*On this date in 1993, the United States Supreme Court ruled on Shaw v. Reno. In this case, the Supreme Court's position was a troubled compromise on the issue of race and political redistricting.
The ruling did not provide clear rules for applying its appearance-based test for violations of the Voting Rights Act of 1965. On the issue of compassionate race-conscious state actions that may propose to increase minority involvement in the political process, the Court appears to say that some benign discrimination is acceptable, but it is not too obvious and exposes the purposes of the irregular districting. The Court accepted race as one factor in decision-making but not the lone factor. In a democratic society, voting allows the electors to select their governors. Argued on April 20, 1993, the appeal came from the United States District Court for the Eastern District of North Carolina.
To comply with 5 of the Voting Rights Act of 1965 - which prohibits a covered jurisdiction from implementing changes in a "standard, practice, or procedure concerning voting" without federal authorization - North Carolina submitted to the Attorney General a congressional reapportionment plan with one majority-Black district. The Attorney General objected to the plan because a second district could have been created to give effect to minority voting strength in the State's south-central to southeastern region. The State's revised plan contained a second majority-Black district in the north-central region.
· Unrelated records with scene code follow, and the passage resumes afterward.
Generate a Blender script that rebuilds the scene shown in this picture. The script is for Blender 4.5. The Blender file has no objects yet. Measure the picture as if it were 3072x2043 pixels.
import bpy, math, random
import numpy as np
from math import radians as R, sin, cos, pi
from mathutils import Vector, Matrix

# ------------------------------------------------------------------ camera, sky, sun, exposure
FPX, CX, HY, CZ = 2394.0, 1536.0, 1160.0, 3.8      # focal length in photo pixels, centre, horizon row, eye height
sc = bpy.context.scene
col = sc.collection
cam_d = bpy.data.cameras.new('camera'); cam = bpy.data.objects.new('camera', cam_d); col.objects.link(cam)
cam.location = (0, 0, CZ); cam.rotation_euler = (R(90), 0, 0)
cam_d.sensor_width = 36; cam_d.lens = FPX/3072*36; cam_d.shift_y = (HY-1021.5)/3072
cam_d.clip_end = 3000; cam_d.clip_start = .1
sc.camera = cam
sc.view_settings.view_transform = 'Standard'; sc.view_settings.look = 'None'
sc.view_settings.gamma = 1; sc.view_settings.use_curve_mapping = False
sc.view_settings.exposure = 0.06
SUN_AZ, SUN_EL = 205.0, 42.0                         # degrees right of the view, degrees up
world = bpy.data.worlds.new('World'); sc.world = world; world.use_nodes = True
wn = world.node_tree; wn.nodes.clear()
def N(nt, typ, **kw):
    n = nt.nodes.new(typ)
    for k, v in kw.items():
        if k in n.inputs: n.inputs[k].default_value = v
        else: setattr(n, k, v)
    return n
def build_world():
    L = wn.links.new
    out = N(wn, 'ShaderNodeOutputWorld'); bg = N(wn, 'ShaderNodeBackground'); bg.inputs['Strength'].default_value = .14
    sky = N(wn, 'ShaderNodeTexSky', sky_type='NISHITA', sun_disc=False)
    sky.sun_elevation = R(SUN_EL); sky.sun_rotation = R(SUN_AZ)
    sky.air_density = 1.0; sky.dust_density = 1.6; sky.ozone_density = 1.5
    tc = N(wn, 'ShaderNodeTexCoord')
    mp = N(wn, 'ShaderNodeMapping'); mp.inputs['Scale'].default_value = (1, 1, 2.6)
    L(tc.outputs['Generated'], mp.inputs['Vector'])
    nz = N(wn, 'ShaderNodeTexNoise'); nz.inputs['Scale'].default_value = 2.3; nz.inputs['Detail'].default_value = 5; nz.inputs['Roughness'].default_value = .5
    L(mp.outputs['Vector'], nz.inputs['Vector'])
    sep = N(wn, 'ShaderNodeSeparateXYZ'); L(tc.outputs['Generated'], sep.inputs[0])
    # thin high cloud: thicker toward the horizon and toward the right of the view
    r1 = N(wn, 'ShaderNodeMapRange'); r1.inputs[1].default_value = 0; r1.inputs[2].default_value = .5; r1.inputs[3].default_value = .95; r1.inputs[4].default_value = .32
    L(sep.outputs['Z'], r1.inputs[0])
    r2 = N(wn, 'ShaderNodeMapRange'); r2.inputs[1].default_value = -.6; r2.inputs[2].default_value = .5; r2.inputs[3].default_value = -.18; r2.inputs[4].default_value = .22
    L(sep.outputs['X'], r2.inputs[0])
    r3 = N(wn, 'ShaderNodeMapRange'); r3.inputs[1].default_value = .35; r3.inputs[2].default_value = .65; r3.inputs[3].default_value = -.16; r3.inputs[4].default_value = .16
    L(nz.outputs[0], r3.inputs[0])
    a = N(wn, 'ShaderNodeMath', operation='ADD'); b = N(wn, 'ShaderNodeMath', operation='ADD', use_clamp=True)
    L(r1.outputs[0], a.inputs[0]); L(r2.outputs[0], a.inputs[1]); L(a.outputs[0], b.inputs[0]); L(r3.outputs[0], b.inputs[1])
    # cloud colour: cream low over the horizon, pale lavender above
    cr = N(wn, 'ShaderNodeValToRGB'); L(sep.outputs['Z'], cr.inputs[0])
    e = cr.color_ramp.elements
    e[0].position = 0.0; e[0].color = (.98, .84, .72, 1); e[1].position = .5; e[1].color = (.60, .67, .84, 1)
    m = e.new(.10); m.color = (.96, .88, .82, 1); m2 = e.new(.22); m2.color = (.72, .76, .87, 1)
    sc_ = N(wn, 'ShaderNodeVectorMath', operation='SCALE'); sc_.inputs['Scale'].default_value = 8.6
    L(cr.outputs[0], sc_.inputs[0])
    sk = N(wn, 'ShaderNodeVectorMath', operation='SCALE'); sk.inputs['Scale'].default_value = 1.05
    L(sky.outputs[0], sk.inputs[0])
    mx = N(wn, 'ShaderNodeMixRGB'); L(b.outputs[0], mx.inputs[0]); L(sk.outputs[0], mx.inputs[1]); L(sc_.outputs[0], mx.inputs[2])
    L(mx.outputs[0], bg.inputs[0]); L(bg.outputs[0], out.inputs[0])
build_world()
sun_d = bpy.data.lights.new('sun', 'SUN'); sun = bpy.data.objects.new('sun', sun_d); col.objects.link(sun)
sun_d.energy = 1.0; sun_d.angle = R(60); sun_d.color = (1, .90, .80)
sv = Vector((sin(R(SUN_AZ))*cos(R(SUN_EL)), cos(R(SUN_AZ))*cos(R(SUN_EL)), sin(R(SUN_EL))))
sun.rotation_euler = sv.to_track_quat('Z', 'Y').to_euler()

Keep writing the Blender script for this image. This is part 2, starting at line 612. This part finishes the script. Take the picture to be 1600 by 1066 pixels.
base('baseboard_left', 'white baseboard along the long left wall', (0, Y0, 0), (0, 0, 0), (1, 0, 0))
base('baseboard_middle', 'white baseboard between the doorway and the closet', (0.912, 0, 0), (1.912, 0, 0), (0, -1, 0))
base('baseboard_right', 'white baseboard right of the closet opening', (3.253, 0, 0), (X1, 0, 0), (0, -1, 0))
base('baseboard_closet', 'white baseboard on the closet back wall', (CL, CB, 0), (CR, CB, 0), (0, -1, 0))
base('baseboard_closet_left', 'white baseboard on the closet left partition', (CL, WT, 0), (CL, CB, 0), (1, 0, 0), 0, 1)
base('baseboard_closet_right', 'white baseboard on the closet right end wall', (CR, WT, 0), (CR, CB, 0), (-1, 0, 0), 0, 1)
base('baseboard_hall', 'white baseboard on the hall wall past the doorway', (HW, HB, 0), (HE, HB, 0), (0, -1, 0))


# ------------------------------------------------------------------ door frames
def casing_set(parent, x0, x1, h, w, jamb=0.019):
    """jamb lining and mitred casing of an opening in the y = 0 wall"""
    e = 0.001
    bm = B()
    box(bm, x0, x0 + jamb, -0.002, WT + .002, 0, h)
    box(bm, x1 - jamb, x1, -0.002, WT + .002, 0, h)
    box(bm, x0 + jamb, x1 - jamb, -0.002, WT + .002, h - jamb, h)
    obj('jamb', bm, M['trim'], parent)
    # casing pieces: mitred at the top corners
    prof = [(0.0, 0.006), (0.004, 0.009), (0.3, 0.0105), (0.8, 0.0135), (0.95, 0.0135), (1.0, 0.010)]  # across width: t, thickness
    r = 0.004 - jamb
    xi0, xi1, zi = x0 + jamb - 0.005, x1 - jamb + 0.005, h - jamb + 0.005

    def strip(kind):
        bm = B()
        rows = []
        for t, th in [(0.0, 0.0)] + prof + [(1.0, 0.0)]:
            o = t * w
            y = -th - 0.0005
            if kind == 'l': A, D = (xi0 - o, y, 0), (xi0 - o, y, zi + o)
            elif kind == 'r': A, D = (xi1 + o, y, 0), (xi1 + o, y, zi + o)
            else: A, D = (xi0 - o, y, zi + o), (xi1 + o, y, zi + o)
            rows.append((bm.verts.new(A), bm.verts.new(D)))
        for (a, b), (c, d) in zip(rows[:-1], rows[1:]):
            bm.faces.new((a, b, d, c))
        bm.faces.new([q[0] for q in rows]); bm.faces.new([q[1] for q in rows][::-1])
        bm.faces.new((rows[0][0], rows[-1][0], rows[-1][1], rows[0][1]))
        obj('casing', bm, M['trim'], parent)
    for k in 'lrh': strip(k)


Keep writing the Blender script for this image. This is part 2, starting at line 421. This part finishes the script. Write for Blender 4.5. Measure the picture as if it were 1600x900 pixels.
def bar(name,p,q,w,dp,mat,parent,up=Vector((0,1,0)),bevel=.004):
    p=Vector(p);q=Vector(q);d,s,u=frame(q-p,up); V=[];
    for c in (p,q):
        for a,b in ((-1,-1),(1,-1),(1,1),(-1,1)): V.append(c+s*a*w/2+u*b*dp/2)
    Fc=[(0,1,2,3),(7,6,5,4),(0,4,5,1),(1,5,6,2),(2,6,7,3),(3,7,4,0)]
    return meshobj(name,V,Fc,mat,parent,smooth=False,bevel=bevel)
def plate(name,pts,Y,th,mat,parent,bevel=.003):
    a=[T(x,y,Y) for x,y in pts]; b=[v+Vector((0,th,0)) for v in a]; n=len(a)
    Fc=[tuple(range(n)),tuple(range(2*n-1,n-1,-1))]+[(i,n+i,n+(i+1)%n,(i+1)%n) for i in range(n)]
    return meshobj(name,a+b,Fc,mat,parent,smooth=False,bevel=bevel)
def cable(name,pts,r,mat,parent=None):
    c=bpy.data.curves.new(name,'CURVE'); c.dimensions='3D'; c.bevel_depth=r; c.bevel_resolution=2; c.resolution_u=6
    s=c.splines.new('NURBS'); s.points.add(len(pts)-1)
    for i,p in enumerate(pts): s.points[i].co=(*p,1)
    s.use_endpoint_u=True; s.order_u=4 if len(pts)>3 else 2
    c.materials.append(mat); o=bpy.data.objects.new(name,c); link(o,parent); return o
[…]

The new district stretched approximately 160 miles along Interstate 85 and is no wider than the highway for much of its length. Appellants, five North Carolina residents, filed this action against appellee state and federal officials, claiming that the State had created an unconstitutional racial gerrymander in violation of, among other things, the Fourteenth Amendment. They alleged that the two districts concentrated a majority of Black voters arbitrarily without regard to considerations such as compactness, contiguousness, geographical boundaries, or political subdivisions to create congressional districts along racial lines and to ensure the election of two Black representatives.
Argued on April 20th of that year, the three-judge District Court held that it lacked subject matter jurisdiction over the federal appellees. It also dismissed the complaint against the state appellees, finding, among other things, that, under United Jewish Organizations of Williamsburgh, Inc. v. Carey, 430 U.S. 144 (UJO), appellants had failed to state an equal protection claim. This was because favoring minority voters was not discriminatory in the constitutional sense, and the plan did not lead to the proportional underrepresentation of white voters statewide. [509 U.S. 630, 2].
Yes, the Shaw case fought voter suppression. The Court held that although North Carolina's reapportionment plan was racially neutral, the resulting district shape was bizarre enough to suggest that it constituted an effort to separate voters into different districts based on race. The unusual district, perhaps created by noble intentions, seemed to exceed what was reasonably necessary to avoid racial imbalances. After concluding that the residents' claim did give rise to an equal protection challenge, the Court remanded - adding that in the absence of contradictory evidence, the District Court would have to decide whether or not some compelling governmental interest justified North Carolina's plan.